## WHAT IS EXPECTED
Go through the entries below and copy each line containing the word "from".

## TASK INPUT
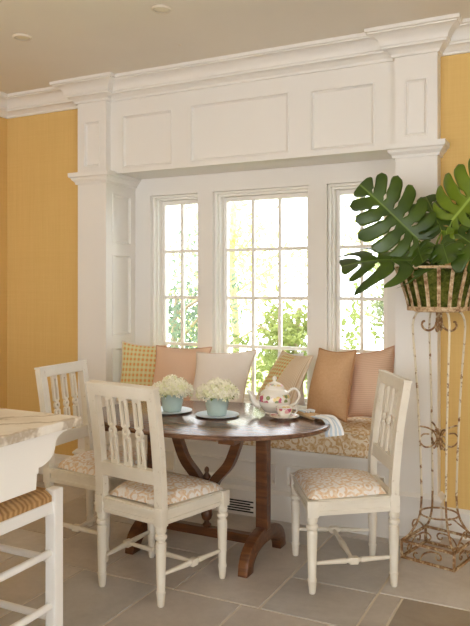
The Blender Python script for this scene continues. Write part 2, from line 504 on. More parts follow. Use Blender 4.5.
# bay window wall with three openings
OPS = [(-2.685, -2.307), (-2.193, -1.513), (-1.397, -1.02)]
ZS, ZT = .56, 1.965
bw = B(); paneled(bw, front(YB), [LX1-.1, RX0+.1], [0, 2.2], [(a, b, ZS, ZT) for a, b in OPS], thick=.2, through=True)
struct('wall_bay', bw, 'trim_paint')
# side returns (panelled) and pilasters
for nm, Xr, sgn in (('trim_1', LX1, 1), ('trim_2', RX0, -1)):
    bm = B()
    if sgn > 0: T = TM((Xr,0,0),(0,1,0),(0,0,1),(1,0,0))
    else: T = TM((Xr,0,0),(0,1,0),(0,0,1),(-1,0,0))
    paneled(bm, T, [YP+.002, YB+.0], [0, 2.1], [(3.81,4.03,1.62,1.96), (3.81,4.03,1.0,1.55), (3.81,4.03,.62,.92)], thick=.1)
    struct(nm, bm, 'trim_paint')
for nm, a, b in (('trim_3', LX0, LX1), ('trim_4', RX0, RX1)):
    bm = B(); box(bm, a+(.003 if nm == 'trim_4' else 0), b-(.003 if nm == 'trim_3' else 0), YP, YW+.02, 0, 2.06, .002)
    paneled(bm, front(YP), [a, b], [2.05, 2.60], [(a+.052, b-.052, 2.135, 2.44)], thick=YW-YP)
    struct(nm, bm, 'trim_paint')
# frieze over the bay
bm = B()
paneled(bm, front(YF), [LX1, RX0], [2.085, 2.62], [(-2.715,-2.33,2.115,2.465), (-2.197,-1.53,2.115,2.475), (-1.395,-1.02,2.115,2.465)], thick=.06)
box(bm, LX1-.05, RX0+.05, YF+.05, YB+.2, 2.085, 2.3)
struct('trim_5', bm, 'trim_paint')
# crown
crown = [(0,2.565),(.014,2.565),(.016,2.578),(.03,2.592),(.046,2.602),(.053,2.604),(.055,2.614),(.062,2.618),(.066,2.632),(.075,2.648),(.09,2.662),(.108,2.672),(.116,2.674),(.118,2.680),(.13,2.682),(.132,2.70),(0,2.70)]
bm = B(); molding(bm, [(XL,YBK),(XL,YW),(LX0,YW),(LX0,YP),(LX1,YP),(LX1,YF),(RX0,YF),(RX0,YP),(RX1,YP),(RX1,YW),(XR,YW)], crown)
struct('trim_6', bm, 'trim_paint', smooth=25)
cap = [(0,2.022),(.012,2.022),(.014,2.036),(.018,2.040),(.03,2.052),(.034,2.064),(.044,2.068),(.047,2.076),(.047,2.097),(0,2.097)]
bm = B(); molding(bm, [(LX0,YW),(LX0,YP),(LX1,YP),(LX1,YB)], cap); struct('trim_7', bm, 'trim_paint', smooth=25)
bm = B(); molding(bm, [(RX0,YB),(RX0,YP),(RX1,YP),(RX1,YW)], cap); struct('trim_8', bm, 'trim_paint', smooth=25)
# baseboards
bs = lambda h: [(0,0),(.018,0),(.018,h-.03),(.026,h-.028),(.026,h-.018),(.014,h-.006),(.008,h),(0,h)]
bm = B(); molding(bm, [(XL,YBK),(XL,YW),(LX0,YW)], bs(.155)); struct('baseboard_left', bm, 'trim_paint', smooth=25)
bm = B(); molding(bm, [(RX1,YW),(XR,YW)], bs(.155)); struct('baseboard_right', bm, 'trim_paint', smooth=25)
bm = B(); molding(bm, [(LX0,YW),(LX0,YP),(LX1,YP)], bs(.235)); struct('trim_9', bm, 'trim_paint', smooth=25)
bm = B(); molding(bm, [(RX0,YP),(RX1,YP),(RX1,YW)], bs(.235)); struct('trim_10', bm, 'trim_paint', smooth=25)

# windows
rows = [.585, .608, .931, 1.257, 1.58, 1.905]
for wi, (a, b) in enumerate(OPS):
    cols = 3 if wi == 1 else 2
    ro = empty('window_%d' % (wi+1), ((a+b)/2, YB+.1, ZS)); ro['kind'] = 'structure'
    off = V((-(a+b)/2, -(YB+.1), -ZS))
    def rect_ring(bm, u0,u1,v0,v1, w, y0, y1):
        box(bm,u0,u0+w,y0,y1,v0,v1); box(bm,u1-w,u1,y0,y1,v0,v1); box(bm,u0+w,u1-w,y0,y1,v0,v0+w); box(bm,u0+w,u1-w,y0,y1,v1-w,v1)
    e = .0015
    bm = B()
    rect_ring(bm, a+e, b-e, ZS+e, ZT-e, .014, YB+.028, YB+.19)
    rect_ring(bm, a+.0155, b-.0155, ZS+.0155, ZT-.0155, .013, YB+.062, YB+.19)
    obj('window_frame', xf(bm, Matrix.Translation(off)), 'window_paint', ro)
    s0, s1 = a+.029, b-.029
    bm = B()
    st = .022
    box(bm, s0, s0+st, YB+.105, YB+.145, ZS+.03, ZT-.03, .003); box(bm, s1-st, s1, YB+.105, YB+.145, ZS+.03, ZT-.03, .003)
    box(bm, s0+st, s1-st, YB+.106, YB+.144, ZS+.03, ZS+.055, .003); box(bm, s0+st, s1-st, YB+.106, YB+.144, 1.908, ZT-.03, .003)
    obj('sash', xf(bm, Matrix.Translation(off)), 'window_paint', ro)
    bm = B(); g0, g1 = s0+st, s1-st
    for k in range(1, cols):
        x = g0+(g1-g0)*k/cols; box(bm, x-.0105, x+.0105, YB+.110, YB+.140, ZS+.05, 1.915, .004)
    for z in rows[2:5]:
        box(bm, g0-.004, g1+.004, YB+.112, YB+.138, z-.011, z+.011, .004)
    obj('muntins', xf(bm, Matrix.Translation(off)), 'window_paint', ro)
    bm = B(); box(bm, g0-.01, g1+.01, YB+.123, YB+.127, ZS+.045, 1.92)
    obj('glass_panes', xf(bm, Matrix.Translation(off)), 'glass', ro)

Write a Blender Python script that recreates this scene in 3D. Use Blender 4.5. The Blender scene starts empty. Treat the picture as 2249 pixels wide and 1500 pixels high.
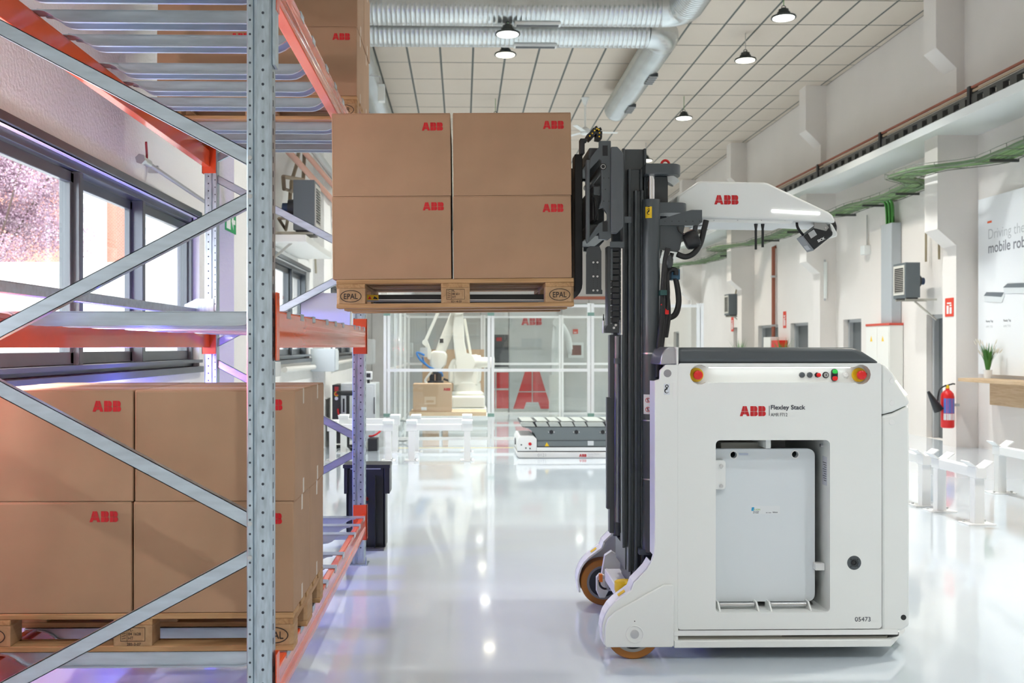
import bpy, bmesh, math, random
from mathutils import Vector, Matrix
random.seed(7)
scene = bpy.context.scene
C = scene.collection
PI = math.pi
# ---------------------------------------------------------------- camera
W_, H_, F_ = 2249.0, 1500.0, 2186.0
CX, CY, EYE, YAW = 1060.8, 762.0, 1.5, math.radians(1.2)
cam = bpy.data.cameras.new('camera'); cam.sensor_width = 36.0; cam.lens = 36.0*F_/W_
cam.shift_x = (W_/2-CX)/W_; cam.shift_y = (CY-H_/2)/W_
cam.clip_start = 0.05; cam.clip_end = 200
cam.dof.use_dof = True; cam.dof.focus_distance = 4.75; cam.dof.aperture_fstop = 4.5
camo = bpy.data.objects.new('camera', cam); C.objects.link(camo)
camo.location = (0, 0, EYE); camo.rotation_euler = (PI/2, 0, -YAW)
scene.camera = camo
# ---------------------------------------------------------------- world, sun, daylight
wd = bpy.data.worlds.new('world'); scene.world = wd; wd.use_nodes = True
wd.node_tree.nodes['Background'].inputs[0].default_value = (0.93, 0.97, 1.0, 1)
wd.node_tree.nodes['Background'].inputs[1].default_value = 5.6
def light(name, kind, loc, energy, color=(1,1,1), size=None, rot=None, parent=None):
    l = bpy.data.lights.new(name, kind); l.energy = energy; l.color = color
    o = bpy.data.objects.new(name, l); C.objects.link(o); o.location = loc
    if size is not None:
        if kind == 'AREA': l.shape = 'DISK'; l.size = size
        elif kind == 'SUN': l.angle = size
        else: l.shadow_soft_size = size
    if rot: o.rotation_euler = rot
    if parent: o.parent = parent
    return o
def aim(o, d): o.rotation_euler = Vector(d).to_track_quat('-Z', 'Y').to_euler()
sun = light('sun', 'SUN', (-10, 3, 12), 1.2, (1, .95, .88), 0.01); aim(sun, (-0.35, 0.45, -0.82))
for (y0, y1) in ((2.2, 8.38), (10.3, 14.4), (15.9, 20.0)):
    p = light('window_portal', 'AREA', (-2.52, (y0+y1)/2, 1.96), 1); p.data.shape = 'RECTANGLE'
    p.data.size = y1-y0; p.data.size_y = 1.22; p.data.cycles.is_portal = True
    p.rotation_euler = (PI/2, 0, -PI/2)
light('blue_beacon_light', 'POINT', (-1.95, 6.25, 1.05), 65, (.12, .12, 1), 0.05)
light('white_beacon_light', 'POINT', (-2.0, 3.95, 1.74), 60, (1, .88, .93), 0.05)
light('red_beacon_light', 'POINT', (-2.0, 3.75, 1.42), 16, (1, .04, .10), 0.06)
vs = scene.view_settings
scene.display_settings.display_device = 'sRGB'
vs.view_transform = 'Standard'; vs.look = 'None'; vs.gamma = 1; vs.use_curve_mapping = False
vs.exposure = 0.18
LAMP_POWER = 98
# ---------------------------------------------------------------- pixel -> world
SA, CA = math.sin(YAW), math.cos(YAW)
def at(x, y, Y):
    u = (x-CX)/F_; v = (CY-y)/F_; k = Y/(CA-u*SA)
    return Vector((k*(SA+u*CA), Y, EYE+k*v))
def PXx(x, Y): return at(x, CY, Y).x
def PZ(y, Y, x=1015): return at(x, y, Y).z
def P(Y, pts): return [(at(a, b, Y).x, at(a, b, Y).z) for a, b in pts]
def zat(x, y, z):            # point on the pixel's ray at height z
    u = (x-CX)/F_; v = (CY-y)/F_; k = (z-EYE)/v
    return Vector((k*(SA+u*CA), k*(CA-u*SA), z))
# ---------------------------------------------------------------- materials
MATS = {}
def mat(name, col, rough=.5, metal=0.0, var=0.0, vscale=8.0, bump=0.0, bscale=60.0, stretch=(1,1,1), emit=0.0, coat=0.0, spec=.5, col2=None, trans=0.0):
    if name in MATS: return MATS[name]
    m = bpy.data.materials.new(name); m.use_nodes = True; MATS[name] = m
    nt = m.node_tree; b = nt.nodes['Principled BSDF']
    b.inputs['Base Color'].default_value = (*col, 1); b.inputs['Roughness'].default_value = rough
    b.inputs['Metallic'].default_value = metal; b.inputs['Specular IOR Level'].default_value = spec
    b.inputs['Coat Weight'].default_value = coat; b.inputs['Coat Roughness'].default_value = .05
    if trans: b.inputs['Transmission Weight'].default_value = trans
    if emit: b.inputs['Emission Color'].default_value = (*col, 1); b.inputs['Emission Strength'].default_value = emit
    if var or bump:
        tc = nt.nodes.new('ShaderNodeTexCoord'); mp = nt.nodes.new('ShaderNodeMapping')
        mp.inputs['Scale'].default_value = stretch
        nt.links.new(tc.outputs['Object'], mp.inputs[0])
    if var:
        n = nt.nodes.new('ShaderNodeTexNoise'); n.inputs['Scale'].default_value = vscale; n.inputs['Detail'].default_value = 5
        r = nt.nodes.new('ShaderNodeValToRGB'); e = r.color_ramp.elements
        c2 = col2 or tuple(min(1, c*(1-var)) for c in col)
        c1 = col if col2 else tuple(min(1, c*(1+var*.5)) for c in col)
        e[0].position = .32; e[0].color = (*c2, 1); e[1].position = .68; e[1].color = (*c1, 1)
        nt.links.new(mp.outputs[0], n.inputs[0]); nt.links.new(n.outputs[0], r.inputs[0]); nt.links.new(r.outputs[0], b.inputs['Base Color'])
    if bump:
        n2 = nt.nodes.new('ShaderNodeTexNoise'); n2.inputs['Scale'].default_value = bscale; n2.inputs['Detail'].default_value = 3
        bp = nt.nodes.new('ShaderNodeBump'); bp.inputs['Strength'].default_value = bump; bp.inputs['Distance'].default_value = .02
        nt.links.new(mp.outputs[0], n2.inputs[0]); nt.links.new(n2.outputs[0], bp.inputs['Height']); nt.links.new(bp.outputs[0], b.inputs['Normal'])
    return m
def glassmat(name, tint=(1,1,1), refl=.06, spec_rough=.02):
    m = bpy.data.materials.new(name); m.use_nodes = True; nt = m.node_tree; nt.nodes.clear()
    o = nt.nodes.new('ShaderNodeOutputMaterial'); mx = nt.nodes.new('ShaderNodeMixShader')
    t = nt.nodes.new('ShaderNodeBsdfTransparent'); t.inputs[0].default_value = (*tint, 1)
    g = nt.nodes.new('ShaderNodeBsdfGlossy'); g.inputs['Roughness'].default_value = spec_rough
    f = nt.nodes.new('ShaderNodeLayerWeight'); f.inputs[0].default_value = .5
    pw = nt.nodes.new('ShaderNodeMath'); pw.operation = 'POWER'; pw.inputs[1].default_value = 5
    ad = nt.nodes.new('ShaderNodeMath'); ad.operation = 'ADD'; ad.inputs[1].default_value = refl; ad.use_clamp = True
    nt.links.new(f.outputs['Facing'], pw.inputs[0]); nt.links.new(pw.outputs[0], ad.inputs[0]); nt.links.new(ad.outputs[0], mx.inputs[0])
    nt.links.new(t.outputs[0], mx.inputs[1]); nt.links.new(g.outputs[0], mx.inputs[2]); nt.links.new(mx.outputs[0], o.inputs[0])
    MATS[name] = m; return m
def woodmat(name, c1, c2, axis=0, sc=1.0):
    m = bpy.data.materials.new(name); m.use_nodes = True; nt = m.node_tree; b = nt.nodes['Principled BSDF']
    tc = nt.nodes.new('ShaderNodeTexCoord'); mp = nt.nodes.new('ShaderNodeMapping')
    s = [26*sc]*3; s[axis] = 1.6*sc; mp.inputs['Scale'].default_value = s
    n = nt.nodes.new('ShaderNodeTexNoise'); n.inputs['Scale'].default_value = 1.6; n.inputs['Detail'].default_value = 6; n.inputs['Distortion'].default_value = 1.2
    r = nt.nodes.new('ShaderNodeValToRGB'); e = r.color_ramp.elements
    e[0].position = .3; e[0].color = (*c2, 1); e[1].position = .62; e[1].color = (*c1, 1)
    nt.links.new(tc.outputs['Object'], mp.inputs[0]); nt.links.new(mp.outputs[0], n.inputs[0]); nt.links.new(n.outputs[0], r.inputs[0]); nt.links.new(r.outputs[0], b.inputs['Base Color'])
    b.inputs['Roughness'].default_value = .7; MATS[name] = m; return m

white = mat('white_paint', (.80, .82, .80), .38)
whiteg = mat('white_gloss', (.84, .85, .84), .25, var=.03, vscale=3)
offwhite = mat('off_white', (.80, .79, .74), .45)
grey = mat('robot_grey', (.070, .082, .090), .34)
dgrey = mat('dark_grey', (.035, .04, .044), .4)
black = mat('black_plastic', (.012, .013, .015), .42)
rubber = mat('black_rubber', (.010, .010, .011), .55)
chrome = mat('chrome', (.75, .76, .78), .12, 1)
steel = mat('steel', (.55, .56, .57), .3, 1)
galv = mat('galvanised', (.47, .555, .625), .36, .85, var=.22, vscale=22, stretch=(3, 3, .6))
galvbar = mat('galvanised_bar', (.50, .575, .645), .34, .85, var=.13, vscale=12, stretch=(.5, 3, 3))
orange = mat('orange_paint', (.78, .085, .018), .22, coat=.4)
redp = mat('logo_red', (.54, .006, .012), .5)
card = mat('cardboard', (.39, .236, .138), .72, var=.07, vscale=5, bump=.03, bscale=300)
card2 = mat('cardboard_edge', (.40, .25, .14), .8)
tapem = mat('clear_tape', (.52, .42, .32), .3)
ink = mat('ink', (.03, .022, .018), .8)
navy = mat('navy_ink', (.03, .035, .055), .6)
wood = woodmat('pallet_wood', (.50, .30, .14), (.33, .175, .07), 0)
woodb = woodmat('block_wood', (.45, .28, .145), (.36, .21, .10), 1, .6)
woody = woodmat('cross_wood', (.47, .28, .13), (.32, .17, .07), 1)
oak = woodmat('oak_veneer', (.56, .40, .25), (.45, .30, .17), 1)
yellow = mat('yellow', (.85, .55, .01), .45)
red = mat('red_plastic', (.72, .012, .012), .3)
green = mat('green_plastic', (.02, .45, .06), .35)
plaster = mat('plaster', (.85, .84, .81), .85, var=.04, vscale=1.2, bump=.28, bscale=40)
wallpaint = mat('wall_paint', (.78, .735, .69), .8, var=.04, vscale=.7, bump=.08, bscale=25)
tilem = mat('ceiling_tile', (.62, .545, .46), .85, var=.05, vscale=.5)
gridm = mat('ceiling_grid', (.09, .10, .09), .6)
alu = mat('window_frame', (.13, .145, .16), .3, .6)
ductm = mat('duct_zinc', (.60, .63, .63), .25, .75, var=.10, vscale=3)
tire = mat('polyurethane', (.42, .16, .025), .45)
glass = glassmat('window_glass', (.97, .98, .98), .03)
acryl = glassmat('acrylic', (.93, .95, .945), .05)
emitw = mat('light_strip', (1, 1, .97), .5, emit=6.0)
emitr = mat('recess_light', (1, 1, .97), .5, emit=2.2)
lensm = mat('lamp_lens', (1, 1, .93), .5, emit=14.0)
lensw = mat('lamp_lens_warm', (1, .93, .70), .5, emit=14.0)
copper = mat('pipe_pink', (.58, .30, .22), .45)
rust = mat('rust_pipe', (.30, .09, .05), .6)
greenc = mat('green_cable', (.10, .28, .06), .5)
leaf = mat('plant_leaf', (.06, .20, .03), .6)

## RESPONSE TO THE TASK
The Blender Python script for this scene continues. Write part 2, from line 504 on. More parts follow. Use Blender 4.5.
from mathutils import Vector, Matrix